-- Begin COLLECTED MATERIAL --

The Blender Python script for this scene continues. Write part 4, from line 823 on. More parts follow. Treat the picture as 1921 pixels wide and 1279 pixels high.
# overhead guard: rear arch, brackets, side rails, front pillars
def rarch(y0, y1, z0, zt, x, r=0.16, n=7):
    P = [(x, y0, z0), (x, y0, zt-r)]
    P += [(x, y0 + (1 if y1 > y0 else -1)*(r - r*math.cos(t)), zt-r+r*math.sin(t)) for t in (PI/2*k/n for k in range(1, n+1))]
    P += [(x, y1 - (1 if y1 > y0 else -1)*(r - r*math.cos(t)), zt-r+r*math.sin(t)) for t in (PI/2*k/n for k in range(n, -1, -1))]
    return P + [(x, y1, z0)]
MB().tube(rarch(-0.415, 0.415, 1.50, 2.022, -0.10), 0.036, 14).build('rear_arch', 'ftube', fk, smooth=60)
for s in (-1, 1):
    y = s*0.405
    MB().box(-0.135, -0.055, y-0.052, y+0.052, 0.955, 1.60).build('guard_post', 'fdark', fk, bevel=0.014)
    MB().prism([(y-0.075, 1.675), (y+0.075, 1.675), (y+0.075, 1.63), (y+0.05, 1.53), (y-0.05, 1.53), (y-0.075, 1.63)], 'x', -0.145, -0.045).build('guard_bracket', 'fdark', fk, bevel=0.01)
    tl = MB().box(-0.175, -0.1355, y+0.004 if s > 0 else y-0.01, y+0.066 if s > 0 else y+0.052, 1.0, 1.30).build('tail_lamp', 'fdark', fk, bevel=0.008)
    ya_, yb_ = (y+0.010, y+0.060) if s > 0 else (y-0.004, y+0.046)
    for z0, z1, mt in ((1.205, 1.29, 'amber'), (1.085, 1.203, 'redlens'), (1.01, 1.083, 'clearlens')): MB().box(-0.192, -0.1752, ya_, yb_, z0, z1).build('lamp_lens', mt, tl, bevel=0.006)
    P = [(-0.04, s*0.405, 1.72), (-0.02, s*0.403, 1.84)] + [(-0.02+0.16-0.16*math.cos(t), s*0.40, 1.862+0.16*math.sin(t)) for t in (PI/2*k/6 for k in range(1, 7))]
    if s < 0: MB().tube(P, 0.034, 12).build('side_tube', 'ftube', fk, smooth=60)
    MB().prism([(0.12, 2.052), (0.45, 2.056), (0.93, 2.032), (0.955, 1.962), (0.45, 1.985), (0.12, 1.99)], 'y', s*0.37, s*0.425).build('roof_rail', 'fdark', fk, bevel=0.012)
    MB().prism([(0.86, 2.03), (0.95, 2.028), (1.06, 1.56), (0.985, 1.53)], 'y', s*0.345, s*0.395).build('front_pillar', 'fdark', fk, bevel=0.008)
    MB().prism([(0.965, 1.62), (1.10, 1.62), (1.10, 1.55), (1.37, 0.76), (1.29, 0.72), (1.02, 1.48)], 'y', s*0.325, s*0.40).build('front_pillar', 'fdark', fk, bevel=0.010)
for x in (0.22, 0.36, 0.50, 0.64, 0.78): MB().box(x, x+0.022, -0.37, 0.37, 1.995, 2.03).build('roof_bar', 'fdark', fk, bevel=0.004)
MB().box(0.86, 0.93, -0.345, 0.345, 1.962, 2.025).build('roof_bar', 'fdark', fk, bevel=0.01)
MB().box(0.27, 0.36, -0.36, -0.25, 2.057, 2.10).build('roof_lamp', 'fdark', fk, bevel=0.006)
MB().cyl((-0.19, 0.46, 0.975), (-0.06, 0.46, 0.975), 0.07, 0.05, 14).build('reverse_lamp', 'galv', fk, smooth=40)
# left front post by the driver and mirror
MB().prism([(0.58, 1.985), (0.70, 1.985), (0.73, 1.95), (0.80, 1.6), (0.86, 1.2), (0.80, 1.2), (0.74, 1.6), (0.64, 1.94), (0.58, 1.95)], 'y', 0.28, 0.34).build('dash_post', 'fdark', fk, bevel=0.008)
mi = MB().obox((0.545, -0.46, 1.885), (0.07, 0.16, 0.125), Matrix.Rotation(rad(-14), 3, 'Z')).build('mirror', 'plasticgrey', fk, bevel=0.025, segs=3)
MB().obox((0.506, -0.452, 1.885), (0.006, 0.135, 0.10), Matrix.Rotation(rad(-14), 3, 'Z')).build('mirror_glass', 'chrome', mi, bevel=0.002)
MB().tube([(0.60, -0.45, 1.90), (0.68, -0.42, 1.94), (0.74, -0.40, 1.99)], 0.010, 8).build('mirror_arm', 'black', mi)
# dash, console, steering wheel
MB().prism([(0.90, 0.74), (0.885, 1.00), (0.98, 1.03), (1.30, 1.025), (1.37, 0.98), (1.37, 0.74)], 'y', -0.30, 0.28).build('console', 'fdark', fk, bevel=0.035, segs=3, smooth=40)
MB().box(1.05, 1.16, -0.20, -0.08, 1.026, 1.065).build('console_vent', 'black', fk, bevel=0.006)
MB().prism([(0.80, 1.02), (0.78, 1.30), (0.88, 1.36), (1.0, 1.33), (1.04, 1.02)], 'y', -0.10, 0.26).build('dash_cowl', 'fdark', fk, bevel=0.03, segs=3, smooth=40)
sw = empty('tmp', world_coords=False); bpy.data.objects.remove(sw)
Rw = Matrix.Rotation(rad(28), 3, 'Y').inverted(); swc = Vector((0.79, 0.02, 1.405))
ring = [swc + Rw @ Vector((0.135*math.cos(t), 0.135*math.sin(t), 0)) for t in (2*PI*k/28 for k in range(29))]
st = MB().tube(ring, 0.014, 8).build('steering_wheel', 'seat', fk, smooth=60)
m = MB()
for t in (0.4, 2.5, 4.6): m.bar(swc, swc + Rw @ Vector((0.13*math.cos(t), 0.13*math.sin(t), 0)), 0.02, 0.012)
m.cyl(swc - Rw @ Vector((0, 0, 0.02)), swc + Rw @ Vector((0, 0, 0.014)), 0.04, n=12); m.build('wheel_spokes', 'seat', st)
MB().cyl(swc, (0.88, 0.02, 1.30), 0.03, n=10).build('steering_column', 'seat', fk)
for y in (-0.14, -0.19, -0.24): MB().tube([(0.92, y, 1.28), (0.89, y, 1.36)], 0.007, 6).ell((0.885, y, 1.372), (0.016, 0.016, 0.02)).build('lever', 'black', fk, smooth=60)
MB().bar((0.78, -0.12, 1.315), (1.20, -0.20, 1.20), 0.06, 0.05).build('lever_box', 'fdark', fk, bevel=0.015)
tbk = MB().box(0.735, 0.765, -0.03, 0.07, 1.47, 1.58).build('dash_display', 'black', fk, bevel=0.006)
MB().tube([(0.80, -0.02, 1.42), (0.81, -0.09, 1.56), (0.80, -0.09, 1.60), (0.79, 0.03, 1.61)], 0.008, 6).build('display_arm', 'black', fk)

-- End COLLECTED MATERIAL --

Write the material out again in its entirety, exactly as shown.

#### [ANSWER TO THIS EXERCISE]
The Blender Python script for this scene continues. Write part 4, from line 823 on. More parts follow. Treat the picture as 1921 pixels wide and 1279 pixels high.
# overhead guard: rear arch, brackets, side rails, front pillars
def rarch(y0, y1, z0, zt, x, r=0.16, n=7):
    P = [(x, y0, z0), (x, y0, zt-r)]
    P += [(x, y0 + (1 if y1 > y0 else -1)*(r - r*math.cos(t)), zt-r+r*math.sin(t)) for t in (PI/2*k/n for k in range(1, n+1))]
    P += [(x, y1 - (1 if y1 > y0 else -1)*(r - r*math.cos(t)), zt-r+r*math.sin(t)) for t in (PI/2*k/n for k in range(n, -1, -1))]
    return P + [(x, y1, z0)]
MB().tube(rarch(-0.415, 0.415, 1.50, 2.022, -0.10), 0.036, 14).build('rear_arch', 'ftube', fk, smooth=60)
for s in (-1, 1):
    y = s*0.405
    MB().box(-0.135, -0.055, y-0.052, y+0.052, 0.955, 1.60).build('guard_post', 'fdark', fk, bevel=0.014)
    MB().prism([(y-0.075, 1.675), (y+0.075, 1.675), (y+0.075, 1.63), (y+0.05, 1.53), (y-0.05, 1.53), (y-0.075, 1.63)], 'x', -0.145, -0.045).build('guard_bracket', 'fdark', fk, bevel=0.01)
    tl = MB().box(-0.175, -0.1355, y+0.004 if s > 0 else y-0.01, y+0.066 if s > 0 else y+0.052, 1.0, 1.30).build('tail_lamp', 'fdark', fk, bevel=0.008)
    ya_, yb_ = (y+0.010, y+0.060) if s > 0 else (y-0.004, y+0.046)
    for z0, z1, mt in ((1.205, 1.29, 'amber'), (1.085, 1.203, 'redlens'), (1.01, 1.083, 'clearlens')): MB().box(-0.192, -0.1752, ya_, yb_, z0, z1).build('lamp_lens', mt, tl, bevel=0.006)
    P = [(-0.04, s*0.405, 1.72), (-0.02, s*0.403, 1.84)] + [(-0.02+0.16-0.16*math.cos(t), s*0.40, 1.862+0.16*math.sin(t)) for t in (PI/2*k/6 for k in range(1, 7))]
    if s < 0: MB().tube(P, 0.034, 12).build('side_tube', 'ftube', fk, smooth=60)
    MB().prism([(0.12, 2.052), (0.45, 2.056), (0.93, 2.032), (0.955, 1.962), (0.45, 1.985), (0.12, 1.99)], 'y', s*0.37, s*0.425).build('roof_rail', 'fdark', fk, bevel=0.012)
    MB().prism([(0.86, 2.03), (0.95, 2.028), (1.06, 1.56), (0.985, 1.53)], 'y', s*0.345, s*0.395).build('front_pillar', 'fdark', fk, bevel=0.008)
    MB().prism([(0.965, 1.62), (1.10, 1.62), (1.10, 1.55), (1.37, 0.76), (1.29, 0.72), (1.02, 1.48)], 'y', s*0.325, s*0.40).build('front_pillar', 'fdark', fk, bevel=0.010)
for x in (0.22, 0.36, 0.50, 0.64, 0.78): MB().box(x, x+0.022, -0.37, 0.37, 1.995, 2.03).build('roof_bar', 'fdark', fk, bevel=0.004)
MB().box(0.86, 0.93, -0.345, 0.345, 1.962, 2.025).build('roof_bar', 'fdark', fk, bevel=0.01)
MB().box(0.27, 0.36, -0.36, -0.25, 2.057, 2.10).build('roof_lamp', 'fdark', fk, bevel=0.006)
MB().cyl((-0.19, 0.46, 0.975), (-0.06, 0.46, 0.975), 0.07, 0.05, 14).build('reverse_lamp', 'galv', fk, smooth=40)
# left front post by the driver and mirror
MB().prism([(0.58, 1.985), (0.70, 1.985), (0.73, 1.95), (0.80, 1.6), (0.86, 1.2), (0.80, 1.2), (0.74, 1.6), (0.64, 1.94), (0.58, 1.95)], 'y', 0.28, 0.34).build('dash_post', 'fdark', fk, bevel=0.008)
mi = MB().obox((0.545, -0.46, 1.885), (0.07, 0.16, 0.125), Matrix.Rotation(rad(-14), 3, 'Z')).build('mirror', 'plasticgrey', fk, bevel=0.025, segs=3)
MB().obox((0.506, -0.452, 1.885), (0.006, 0.135, 0.10), Matrix.Rotation(rad(-14), 3, 'Z')).build('mirror_glass', 'chrome', mi, bevel=0.002)
MB().tube([(0.60, -0.45, 1.90), (0.68, -0.42, 1.94), (0.74, -0.40, 1.99)], 0.010, 8).build('mirror_arm', 'black', mi)
# dash, console, steering wheel
MB().prism([(0.90, 0.74), (0.885, 1.00), (0.98, 1.03), (1.30, 1.025), (1.37, 0.98), (1.37, 0.74)], 'y', -0.30, 0.28).build('console', 'fdark', fk, bevel=0.035, segs=3, smooth=40)
MB().box(1.05, 1.16, -0.20, -0.08, 1.026, 1.065).build('console_vent', 'black', fk, bevel=0.006)
MB().prism([(0.80, 1.02), (0.78, 1.30), (0.88, 1.36), (1.0, 1.33), (1.04, 1.02)], 'y', -0.10, 0.26).build('dash_cowl', 'fdark', fk, bevel=0.03, segs=3, smooth=40)
sw = empty('tmp', world_coords=False); bpy.data.objects.remove(sw)
Rw = Matrix.Rotation(rad(28), 3, 'Y').inverted(); swc = Vector((0.79, 0.02, 1.405))
ring = [swc + Rw @ Vector((0.135*math.cos(t), 0.135*math.sin(t), 0)) for t in (2*PI*k/28 for k in range(29))]
st = MB().tube(ring, 0.014, 8).build('steering_wheel', 'seat', fk, smooth=60)
m = MB()
for t in (0.4, 2.5, 4.6): m.bar(swc, swc + Rw @ Vector((0.13*math.cos(t), 0.13*math.sin(t), 0)), 0.02, 0.012)
m.cyl(swc - Rw @ Vector((0, 0, 0.02)), swc + Rw @ Vector((0, 0, 0.014)), 0.04, n=12); m.build('wheel_spokes', 'seat', st)
MB().cyl(swc, (0.88, 0.02, 1.30), 0.03, n=10).build('steering_column', 'seat', fk)
for y in (-0.14, -0.19, -0.24): MB().tube([(0.92, y, 1.28), (0.89, y, 1.36)], 0.007, 6).ell((0.885, y, 1.372), (0.016, 0.016, 0.02)).build('lever', 'black', fk, smooth=60)
MB().bar((0.78, -0.12, 1.315), (1.20, -0.20, 1.20), 0.06, 0.05).build('lever_box', 'fdark', fk, bevel=0.015)
tbk = MB().box(0.735, 0.765, -0.03, 0.07, 1.47, 1.58).build('dash_display', 'black', fk, bevel=0.006)
MB().tube([(0.80, -0.02, 1.42), (0.81, -0.09, 1.56), (0.80, -0.09, 1.60), (0.79, 0.03, 1.61)], 0.008, 6).build('display_arm', 'black', fk)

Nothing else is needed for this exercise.